For Altaeros Energies, a startup launched out of MIT, the sky’s the limit when it comes to wind power.

Founded by alumni Ben Glass ’08, SM ’10 and Adam Rein MBA ’10, Altaeros has developed the world’s first commercial airborne wind turbine, which uses a helium-filled shell to float as high as a skyscraper and capture the stronger, steadier winds available at that altitude.

Proven to produce double the energy of similarly sized tower-mounted turbines, the system, called Buoyant Air Turbine (or BAT), is now readying for commercial deployment in rural Alaska.

Surrounded by a circular, 35-foot-long inflatable shell made of the same heavy-duty fabric used in blimps and sails, the BAT hovers 1,000 to 2,000 feet above ground, where winds blow five to eight times stronger, as well as more consistently, than winds at tower level (roughly 100 to 300 feet).

Three tethers connect the BAT to a rotating ground station, automatically adjusting its altitude to obtain the strongest possible winds. Power generated by the turbine travels down one of the tethers to the ground station before being passed along to microgrids.

“Think of it as a reverse crane,” says Glass, who invented the core BAT technology. “A crane has a nice stationary component, and an upper platform that rotates in order to suspend things down. We’re doing the same thing, but suspending things up.”

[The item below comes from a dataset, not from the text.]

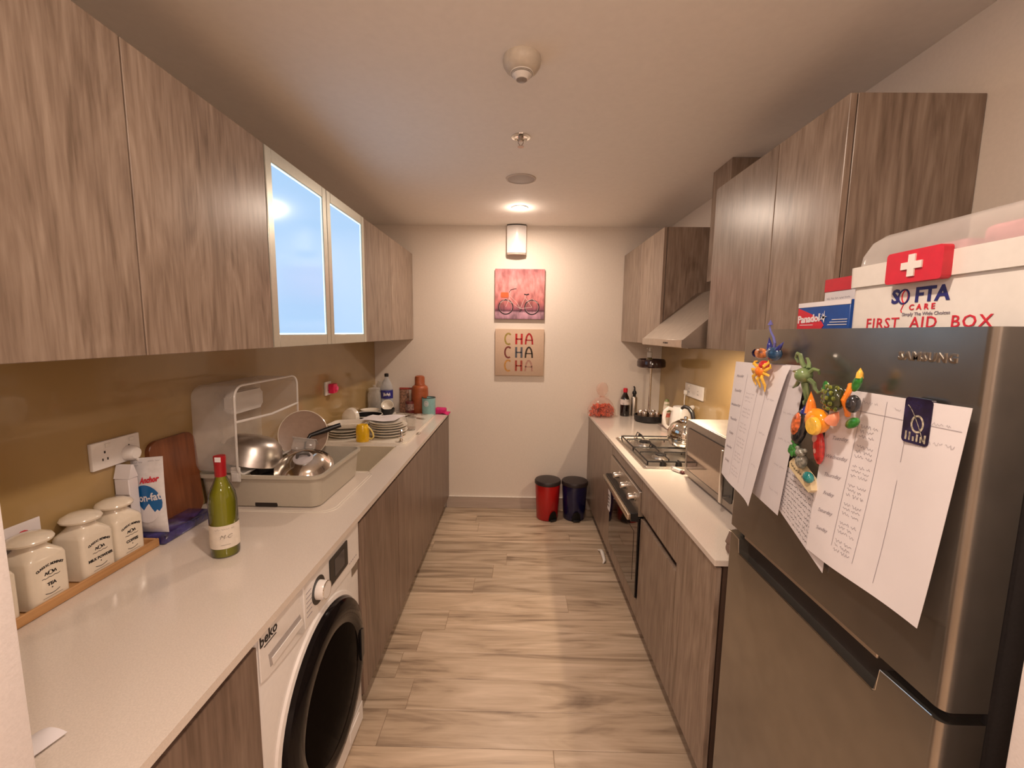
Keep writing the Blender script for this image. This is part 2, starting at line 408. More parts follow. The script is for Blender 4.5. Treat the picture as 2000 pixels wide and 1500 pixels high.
# ---- base units right
base_unit('base_cabinet', 'oak base cabinet between the oven and the back wall', 'R', 2.632, YB-.001, [('door', 2.632, YB-.002, .105, ZD+.012)])
base_unit('drawer_cabinet', 'oak base cabinet with one drawer above a door, nearer than the oven', 'R', 1.528, 1.992, [('drawer', 1.528, 1.992, .662, ZD+.012), ('door', 1.528, 1.992, .105, .628)])
base_unit('base_cabinet', 'full height single door oak base cabinet beside the fridge', 'R', 1.222, 1.527, [('door', 1.222, 1.527, .105, ZD+.012)])
# ---- oven
t = thing('oven', 'built in steel oven with black glass door below the hob', 'oven', (.9, 2.312, 0))
b = B(); box(b, .626, 1.19, 1.993, 2.631, .105, W-.021); link('body', b, m_cabd, t, world=True, smooth=0)
b = B(); box(b, .652, 1.19, 1.993, 2.631, 0, .105); link('plinth', b, m_plinth, t, world=True, smooth=0)
door(t, .608, .626, 1.994, 2.630, .764, ZD+.012, name='top_panel'); door(t, .608, .626, 1.994, 2.630, .105, .200, name='bottom_panel')
b = B(); box(b, .597, .624, 1.998, 2.626, .632, .758, .002, 1); link('control_panel', b, m_steelm, t, world=True)
d = None
b = B(); box(b, .598, .624, 2.002, 2.622, .208, .626, .002, 1); d = link('door', b, m_blackg, t, world=True)
b = B(); box(b, .5965, .5985, 2.06, 2.56, .27, .53, .0005, 1); link('window', b, mat('oven_window_glass', (.03, .018, .012), .05, coat=.5), d, world=True)
b = B(); box(b, .545, .563, 2.0, 2.6, .615, .645, .004, 2); box(b, .563, .600, 2.02, 2.05, .615, .64); box(b, .563, .600, 2.55, 2.58, .615, .64)
link('handle', b, mat('oven_handle', (.58, .5, .4), .3, .9), d, world=True)
b = B(); box(b, .563, .5985, 2.0, 2.6, .606, .650, .002, 1); link('handle_shade', b, m_black, d, world=True)
for yk in (2.40, 2.235, 2.075):
    b = B(); lathe(b, [(0, -.036), (.014, -.036), (.017, -.032), (.0185, -.004), (.024, -.003), (.024, 0), (0, 0)], (.597, yk, .706), 20, ax='x')
    kn = link('knob', b, m_steel, t, world=True)
    b = B(); box(b, .5605, .5625, yk-.001, yk+.001, .708, .722); link('pointer', b, m_ink, kn, world=True)
b = B()
def Slab(u, v): return Vector((.541+.004*math.sin(v*3), 2.42-.06*u, .50+.115*v))
sheet(b, Slab, 4, 6, .0005); o = solo('energy_label', 'white paper label hanging from the oven handle', 'label', b, m_paper)
b = B(); 
for k in range(4): box(b, .5385, .5393, 2.37, 2.405, .525+.02*k, .531+.02*k)
link('printed_lines', b, m_ink, o, world=True)
b = B(); tube(b, [(.585, 2.86, .004), (.60, 2.82, .02), (.595, 2.76, .035), (.598, 2.70, .012), (.585, 2.68, .004)], [.004, .011, .013, .01, .004], 8)
solo('plastic_strip', 'crumpled white plastic strip on the floor against the right plinth', 'plastic strip', b, m_white)

# ---- worktops
SK = (-1.10, -.700, 1.975, 2.432)     # sink opening
b = B(); zt0 = W-.020
box(b, XLW+.007, -.57, .451, SK[2], zt0, W); box(b, XLW+.007, -.57, SK[3], YB-.001, zt0, W)
box(b, XLW+.007, SK[0], SK[2], SK[3], zt0, W); box(b, SK[1], -.57, SK[2], SK[3], zt0, W)
tag(link('worktop', b, m_top, smooth=0), 'long pale quartz worktop on the left with the sink in it', 'worktop')
b = B(); box(b, .600, XRW-.007, 1.218, 2.098, zt0, W, .0015, 1); box(b, .600, XRW-.007, 2.702, YB-.001, zt0, W, .0015, 1)
box(b, .600, .675, 2.098, 2.702, zt0, W); box(b, 1.12, XRW-.007, 2.098, 2.702, zt0, W)
tag(link('worktop', b, m_top, smooth=0), 'pale quartz worktop on the right holding hob and microwave', 'worktop')
# sink
t = thing('sink', 'beige composite sink basin set into the left worktop', 'sink', (-.9, 2.2, W))
b = B(); x0, x1, y0, y1 = SK; th = .008; zb = W-.19
box(b, x0, x0+th, y0, y1, zb, W-.001); box(b, x1-th, x1, y0, y1, zb, W-.001); box(b, x0, x1, y0, y0+th, zb, W-.001); box(b, x0, x1, y1-th, y1, zb, W-.001); box(b, x0, x1, y0, y1, zb-.01, zb)
link('basin', b, m_sink, t, world=True, smooth=0)
b = B(); lathe(b, [(0, .001), (.022, .001), (.03, .004), (.042, .004), (.043, 0), (0, 0)], (-.9, 2.2, zb), 24); link('drain', b, m_chrome, t, world=True)
b = B()
for q in (.0, .012):
    pts = rrect(-1.12+q, -.672-q, 1.50+q, 1.963-q/2, .05, 6)
    tube(b, [(x, y, W+.0006) for x, y in pts], .0013, 6, closed=True)
link('drainer_rim', b, m_porc, t, world=True)
b = B(); prism(b, rrect(-1.19, -.655, 2.455, 3.37, .04, 6), lambda u, v, d: Vector((u, v, d)), W, W+.014)
bmesh.ops.bevel(b, geom=[e for e in b.edges if all(abs(v.co.z-W-.014) < 1e-5 for v in e.verts)], offset=.006, segments=2, affect='EDGES')
solo('drainboard', 'low white drainboard between sink and back wall, covered with dishes', 'drainboard', b, m_porc)
WD = W+.0145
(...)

Next year, the BAT will test its ability to power microgrids at a site south of Fairbanks, Alaska, in an 18-month trial funded by the Alaska Energy Authority. People in rural Alaska rely on gas and diesel generators for power, paying upward of $1 per kilowatt-hour for electricity. The BAT, which has a capacity of 30 kilowatts, aims to drop that kilowatt-hour cost down to roughly 18 cents, the co-founders say.

Customer comments

  1. By Ken Glick (EEI) on

    Paying $.18 per kilowatt hour may work in rural Alaska but it's 50% higher then what we pay here in the lower 48 states for electricity.